I say it doesn't because (4) requires only 1 approval before publication, therefore packing together all previous revisions into one. 2-3 splits the revisions, requiring reviewers to read again the paper at any major or minor revision. The problem of defining what is a major or minor revision is also huge and would make the review process open to attacks that it's not fair, since an author could argue that revision is minor hence not requiring more approvals...it's a really bad method in my opinion!


You have misunderstood. There is no requirement that reviewers must review every major revision. They must however approve the last major revision for it to count for the final revision in proposal (3) above.
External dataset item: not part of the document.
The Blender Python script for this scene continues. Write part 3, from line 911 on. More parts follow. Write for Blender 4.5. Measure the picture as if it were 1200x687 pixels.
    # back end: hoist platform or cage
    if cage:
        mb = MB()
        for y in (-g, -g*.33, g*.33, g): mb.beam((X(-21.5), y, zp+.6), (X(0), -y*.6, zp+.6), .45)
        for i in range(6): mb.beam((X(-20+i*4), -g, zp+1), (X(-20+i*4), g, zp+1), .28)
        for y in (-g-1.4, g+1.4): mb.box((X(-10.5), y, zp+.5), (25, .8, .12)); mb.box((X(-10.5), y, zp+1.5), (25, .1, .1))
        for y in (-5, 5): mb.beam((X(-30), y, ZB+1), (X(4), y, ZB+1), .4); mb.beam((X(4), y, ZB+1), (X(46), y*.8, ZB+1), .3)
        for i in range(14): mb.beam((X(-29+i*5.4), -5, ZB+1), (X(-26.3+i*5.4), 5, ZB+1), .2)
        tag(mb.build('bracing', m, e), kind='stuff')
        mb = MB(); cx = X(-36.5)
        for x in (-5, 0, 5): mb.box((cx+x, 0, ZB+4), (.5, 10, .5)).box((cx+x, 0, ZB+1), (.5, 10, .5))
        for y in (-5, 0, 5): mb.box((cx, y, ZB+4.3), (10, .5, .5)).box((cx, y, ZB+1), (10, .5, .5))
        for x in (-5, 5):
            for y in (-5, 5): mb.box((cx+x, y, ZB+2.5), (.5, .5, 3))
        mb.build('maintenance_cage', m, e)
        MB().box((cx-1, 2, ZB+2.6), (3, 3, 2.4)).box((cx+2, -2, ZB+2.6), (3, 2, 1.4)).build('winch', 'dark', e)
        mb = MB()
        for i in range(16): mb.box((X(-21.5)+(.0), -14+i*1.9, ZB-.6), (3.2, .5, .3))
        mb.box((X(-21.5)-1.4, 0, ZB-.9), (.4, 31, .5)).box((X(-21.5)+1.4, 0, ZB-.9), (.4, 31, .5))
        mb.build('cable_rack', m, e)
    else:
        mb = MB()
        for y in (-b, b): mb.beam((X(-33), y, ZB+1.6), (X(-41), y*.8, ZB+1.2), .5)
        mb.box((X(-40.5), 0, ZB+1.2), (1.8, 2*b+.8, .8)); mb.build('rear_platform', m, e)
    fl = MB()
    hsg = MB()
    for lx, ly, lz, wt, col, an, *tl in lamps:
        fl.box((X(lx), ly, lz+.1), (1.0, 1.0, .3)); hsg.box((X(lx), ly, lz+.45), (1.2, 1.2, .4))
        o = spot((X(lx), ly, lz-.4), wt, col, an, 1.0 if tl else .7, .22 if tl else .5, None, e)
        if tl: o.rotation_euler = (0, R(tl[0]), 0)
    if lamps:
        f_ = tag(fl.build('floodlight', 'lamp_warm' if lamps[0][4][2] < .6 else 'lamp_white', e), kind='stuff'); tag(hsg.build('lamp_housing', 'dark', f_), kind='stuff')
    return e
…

You state again problems in defining major/minor. I did so explicitly in my first post. I state again, please give an example of a situation where it is unclear whether it is a major or minor revision. And then please state how common you think such a grey zone revision is? I think not very common. One idea for solving this is studying previous submissions and their revisions. How strong is the inter-rater agreement on classifying revisions as minor/major?

---

In practice, solution (4) will require more than 1 approval for reviewers. The only way for a reviewer to approve only once is for 3 other reviewers to approve a submission, the editor sends the last revision to the 4th reviewer, who then approves it and only once. This is not very realistic.
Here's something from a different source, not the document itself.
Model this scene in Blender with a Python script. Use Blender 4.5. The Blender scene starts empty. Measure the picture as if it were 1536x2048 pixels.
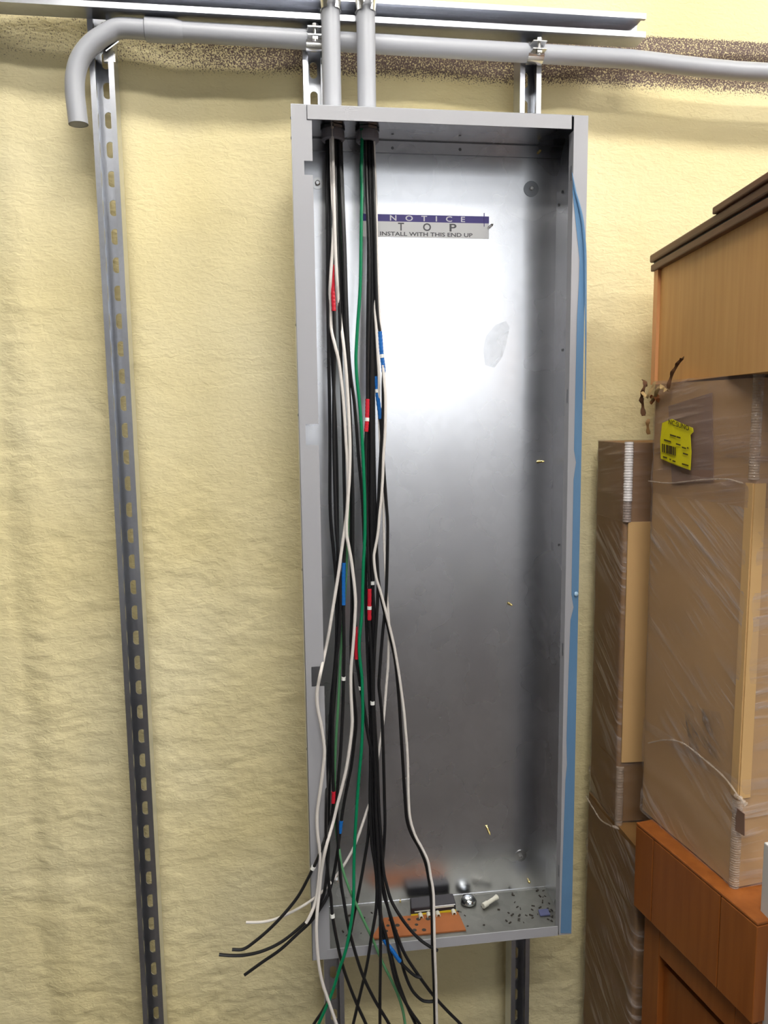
import bpy, bmesh, math, random
import numpy as np
from mathutils import Vector, Matrix

# ------------------------------------------------------------------ camera
SC = bpy.context.scene
COL = SC.collection
CAM = (-0.03001, -1.52133, 1.49409)
ROT = (1.44503, 0.01162, -0.13186)
FPX = 1531.6
cd = bpy.data.cameras.new('camera')
cd.sensor_fit = 'VERTICAL'
cd.sensor_height = 24.0
cd.lens = 24.0 * FPX / 2048.0
cd.clip_start = 0.02
cam = bpy.data.objects.new('camera', cd)
COL.objects.link(cam)
cam.location = CAM
cam.rotation_euler = ROT
SC.camera = cam

# ------------------------------------------------------------------ world, exposure
w = bpy.data.worlds.new('world')
SC.world = w
w.use_nodes = True
w.node_tree.nodes['Background'].inputs[0].default_value = (0.55, 0.65, 0.8, 1)
w.node_tree.nodes['Background'].inputs[1].default_value = 0.3
SC.view_settings.view_transform = 'Standard'
SC.view_settings.look = 'None'
SC.view_settings.gamma = 1.0
SC.view_settings.use_curve_mapping = False
SC.view_settings.exposure = 0.0
SC.cycles.max_bounces = 5
SC.cycles.diffuse_bounces = 3
SC.cycles.glossy_bounces = 2
SC.cycles.transparent_max_bounces = 10
SC.cycles.use_adaptive_sampling = True
SC.cycles.adaptive_threshold = 0.04
WINDOW_POWER = 2.2       # emission of the daylit window panes
TUBE_POWER = 35.0        # emission of the ceiling light diffusers

# ------------------------------------------------------------------ pixel -> place
RM = np.array(Matrix.LocRotScale(None, __import__('mathutils').Euler(ROT), None).to_3x3())
CP = np.array(CAM)
def ray(px, py):
    return RM @ np.array([(px - 768) / FPX, -(py - 1024) / FPX, -1.0])
def Py(px, py, y):
    d = ray(px, py); return CP + (y - CP[1]) / d[1] * d
def Pz(px, py, z):
    d = ray(px, py); return CP + (z - CP[2]) / d[2] * d
def Px(px, py, x):
    d = ray(px, py); return CP + (x - CP[0]) / d[0] * d
def Pd(px, py, t):
    return CP + t * ray(px, py)
def Ppl(px, py, o, n):
    d = ray(px, py); n = np.array(n); return CP + np.dot(np.array(o) - CP, n) / np.dot(d, n) * d
def depth_of(P):
    return float(-((np.array(P) - CP) @ RM)[2])
def srgb(r, g, b):
    f = lambda c: (c / 255 / 12.92) if c <= 10 else ((c / 255 + 0.055) / 1.055) ** 2.4
    return (f(r), f(g), f(b), 1.0)

# ------------------------------------------------------------------ mesh helpers
class MB:
    def __init__(s):
        s.v = []; s.f = []
    def add(s, v, f):
        n = len(s.v); s.v += [tuple(map(float, p)) for p in v]; s.f += [tuple(i + n for i in q) for q in f]; return s
    def box(s, x0, x1, y0, y1, z0, z1, M=None):
        v = [(x, y, z) for x in (x0, x1) for y in (y0, y1) for z in (z0, z1)]
        if M is not None: v = [tuple(M @ Vector(p)) for p in v]
        return s.add(v, [(0, 1, 3, 2), (4, 6, 7, 5), (0, 4, 5, 1), (2, 3, 7, 6), (0, 2, 6, 4), (1, 5, 7, 3)])
    def prism(s, poly, d):
        """closed prism: poly (list of 3d points), extruded by vector d"""
        n = len(poly); d = np.array(d)
        v = [np.array(p) for p in poly] + [np.array(p) + d for p in poly]
        f = [tuple(range(n))[::-1], tuple(range(n, 2 * n))] + [(i, (i + 1) % n, (i + 1) % n + n, i + n) for i in range(n)]
        return s.add(v, f)
    def tube(s, pts, r, seg=10, cap=True, inner=None):
        P = [Vector(p) for p in pts]; n = len(P)
        rs = r if hasattr(r, '__len__') else [r] * n
        T = [((P[min(i + 1, n - 1)] - P[max(i - 1, 0)]).normalized()) for i in range(n)]
        up = Vector((0, 0, 1)) if abs(T[0].z) < .9 else Vector((1, 0, 0))
        N = T[0].cross(up).normalized()
        v = []; f = []
        for i in range(n):
            if i: N = (N - T[i] * N.dot(T[i])).normalized()
            B = T[i].cross(N)
            for k in range(seg):
                a = 2 * math.pi * k / seg
                v.append(P[i] + (N * math.cos(a) + B * math.sin(a)) * rs[i])
        for i in range(n - 1):
            for k in range(seg):
                k2 = (k + 1) % seg
                f.append((i * seg + k, i * seg + k2, (i + 1) * seg + k2, (i + 1) * seg + k))
        if cap:
            f.append(tuple(range(seg))[::-1]); f.append(tuple((n - 1) * seg + k for k in range(seg)))
        return s.add(v, f)
    def lathe(s, prof, o, ax=(0, 0, 1), seg=20):
        """prof list of (radius, height) spun about ax at o"""
        A = Vector(ax).normalized(); U = A.orthogonal().normalized(); W = A.cross(U); o = Vector(o)
        v = []; f = []; n = len(prof)
        for r, h in prof:
            for k in range(seg):
                a = 2 * math.pi * k / seg
                v.append(o + A * h + (U * math.cos(a) + W * math.sin(a)) * r)
        for i in range(n - 1):
            for k in range(seg):
                k2 = (k + 1) % seg
                f.append((i * seg + k, i * seg + k2, (i + 1) * seg + k2, (i + 1) * seg + k))
        if prof[0][0] > 1e-6: f.append(tuple(range(seg))[::-1])
        if prof[-1][0] > 1e-6: f.append(tuple((n - 1) * seg + k for k in range(seg)))
        return s.add(v, f)
    def build(s, name, mat, parent=None, smooth=False, base=None, bevel=0, fix=True):
        if parent is None:
            V = np.array(s.v)
            if base is None: base = ((V[:, 0].min() + V[:, 0].max()) / 2, (V[:, 1].min() + V[:, 1].max()) / 2, V[:, 2].min())
            off = np.array(base)
        else:
            r = parent
            while r.parent: r = r.parent
            off = np.array(r.location)
        me = bpy.data.meshes.new(name)
        me.from_pydata([tuple(np.array(p) - off) for p in s.v], [], s.f)
        if fix:
            bm = bmesh.new(); bm.from_mesh(me); bmesh.ops.recalc_face_normals(bm, faces=bm.faces); bm.to_mesh(me); bm.free()
        me.materials.append(mat)
        if smooth: me.polygons.foreach_set('use_smooth', [True] * len(me.polygons))
        o = bpy.data.objects.new(name, me); COL.objects.link(o)
        if parent is None: o.location = tuple(off)
        else: o.parent = parent
        if bevel:
            b = o.modifiers.new('bevel', 'BEVEL'); b.width = bevel; b.segments = 2; b.limit_method = 'ANGLE'
        if smooth:
            try:
                me.set_sharp_from_angle(angle=math.radians(40))
            except Exception: pass
        return o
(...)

I see now that you've modified your initial post to include proposal (4), which I ideated. You should state this explicitly otherwise people will think that you had initially included my option, but you introduced it later only after I proposed it! It's good practice to specify which edits you make to your previous posts otherwise none is accountable for what they've said and it's easier to cheat.
I still do not like proposals 2 and 3. There should be no room for discussion on whether it's a major or minor revision. This will likely turn OP into a court and time will be wasted to hear cases of appeals for it being a minor/major revision.Other time will be wasted for the dubious study of inter-rater agreement which will solve nothing. I think proposal 4 is easier and clearer.